In regards to the secondary material I have some misgivings. Here a more determined editorial hand that arranged the articles under subject headings could have been of assistance. Rather, what we get is a series of pieces, which, while interesting in their own right, do not form a coherent debate. This is not necessarily the editor’s fault. As Farber notes there are "slim prospects for any theory of takings". Some articles relate to specific cases while others are more jurisprudential and still others more doctrinal. It seems however, that the articles have been ordered on the basis of alphabetic sequence (except not exactly) which has resulted in Treanor’s very interesting historical analysis coming at the end with Sax’s enlightening 1964 article. This makes the material difficult to read for someone unacquainted in detail with the literature.

Compilations are always difficult – they are limited by the overall publisher’s requirements, by problems of material availability and the Noah’s Ark conundrum – how do you fit a rich and varied literature which spans a long period into three volumes?

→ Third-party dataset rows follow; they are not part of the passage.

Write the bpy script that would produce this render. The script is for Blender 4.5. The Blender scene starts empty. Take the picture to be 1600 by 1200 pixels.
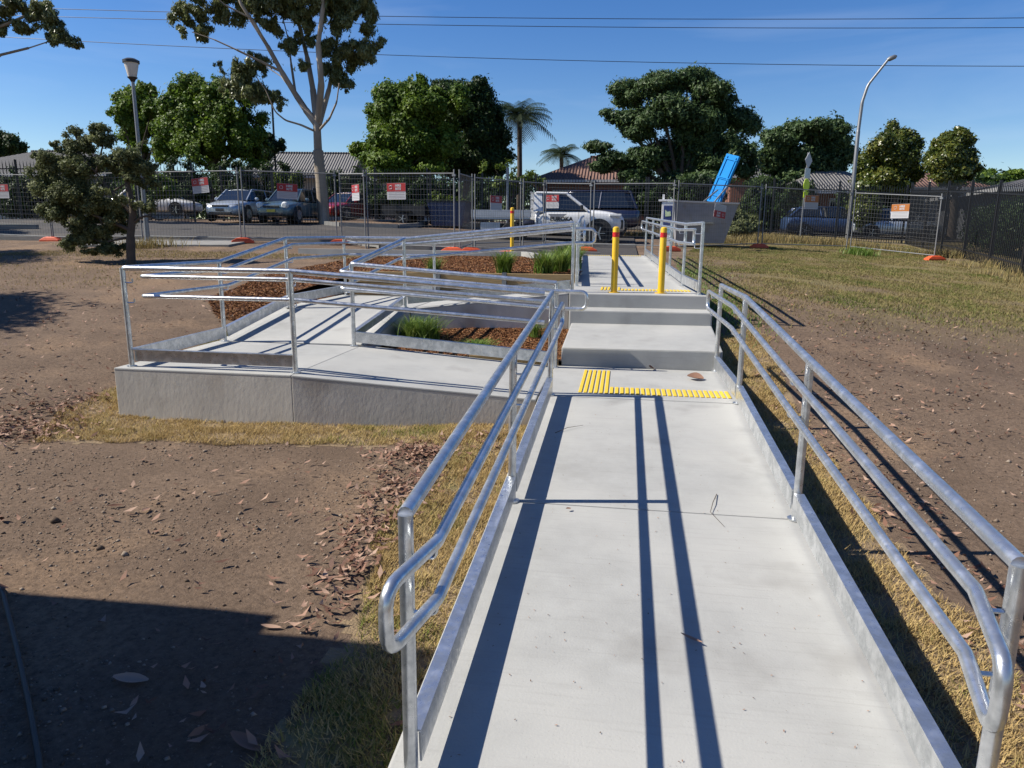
import bpy, bmesh, math, random
import numpy as np
from mathutils import Vector, Matrix
random.seed(7); rng = np.random.default_rng(7)
SC = bpy.context.scene; COL = SC.collection
# ------------------------------------------------------------------ camera
CAM_POS = np.array([0.634, -6.537, 1.473]); YAW, PITCH, ROLL, FPX = -0.151, 0.206, 0.009, 1120.0
_F = np.array([math.sin(YAW)*math.cos(PITCH), math.cos(YAW)*math.cos(PITCH), -math.sin(PITCH)])
_R0 = np.array([math.cos(YAW), -math.sin(YAW), 0.0]); _U0 = np.cross(_R0, _F)
_R = math.cos(ROLL)*_R0 + math.sin(ROLL)*_U0; _U = -math.sin(ROLL)*_R0 + math.cos(ROLL)*_U0
cd = bpy.data.cameras.new('camera'); cam = bpy.data.objects.new('camera', cd); COL.objects.link(cam)
cd.sensor_width = 36; cd.lens = 36*FPX/1600; cd.clip_end = 3000; cd.clip_start = 0.05
cam.matrix_world = Matrix(((_R[0], _U[0], -_F[0], CAM_POS[0]), (_R[1], _U[1], -_F[1], CAM_POS[1]), (_R[2], _U[2], -_F[2], CAM_POS[2]), (0, 0, 0, 1)))
SC.camera = cam
# ------------------------------------------------------------------ world, sun, exposure
SUN = Vector((-1.06, -0.15, 1.0)).normalized()
w = bpy.data.worlds.new('World'); SC.world = w; w.use_nodes = True
nt = w.node_tree; nt.nodes.clear()
sky = nt.nodes.new('ShaderNodeTexSky'); sky.sky_type = 'NISHITA'; sky.sun_disc = False
sky.sun_elevation = math.asin(SUN.z); sky.sun_rotation = math.atan2(SUN.x, SUN.y)
sky.altitude = 50; sky.air_density = 1.0; sky.dust_density = 0.1; sky.ozone_density = 3.0
bg = nt.nodes.new('ShaderNodeBackground'); bg.inputs[1].default_value = 0.075
wo = nt.nodes.new('ShaderNodeOutputWorld')
hs = nt.nodes.new('ShaderNodeHueSaturation'); hs.inputs['Saturation'].default_value = 1.33; hs.inputs['Hue'].default_value = .513
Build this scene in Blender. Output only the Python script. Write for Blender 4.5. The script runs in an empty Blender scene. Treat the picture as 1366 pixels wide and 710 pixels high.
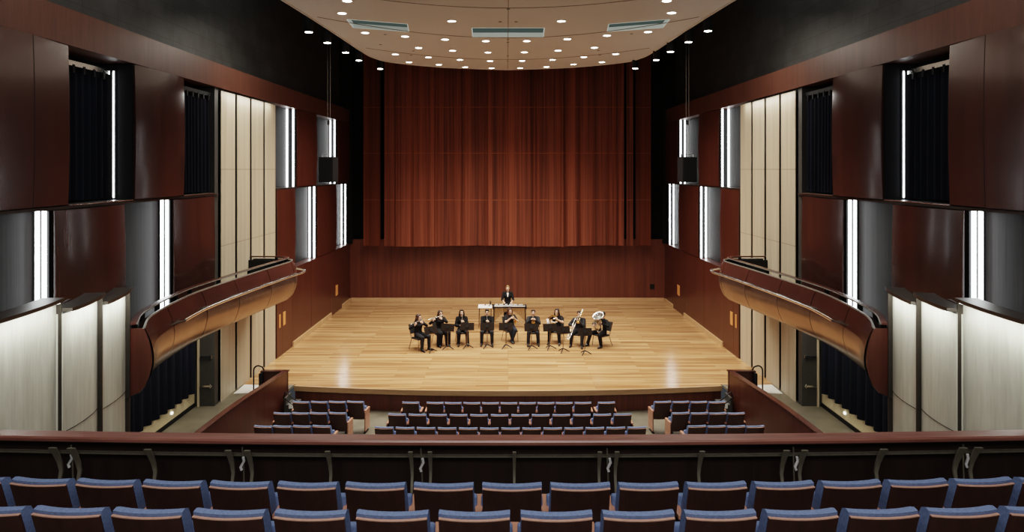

What is sadly lacking in this collection is any deft management of the material so as to present the issues in a more orderly manner. It may be that the editor felt reluctant to impose any structure on the material in light of the complex nature of the debate. It also may not be in keeping with the overall series philosophy. Without such guidance, however, except in regards to the Federal case law, it is difficult to get a grip on the literature. This is particularly so when the editor’s introduction hints at some interesting and thought provoking ideas.

Despite these drawbacks this is still a useful collection and I would recommend it as a starting point for someone interested in but with little knowledge of the area. This is not only for those in the United States, but in other jurisdictions where these issues are just starting to become more high profile. At least, with this in their law libraries no students should ever have to argue that the issue of private property, environment and the constitution has something to do with a "vibe".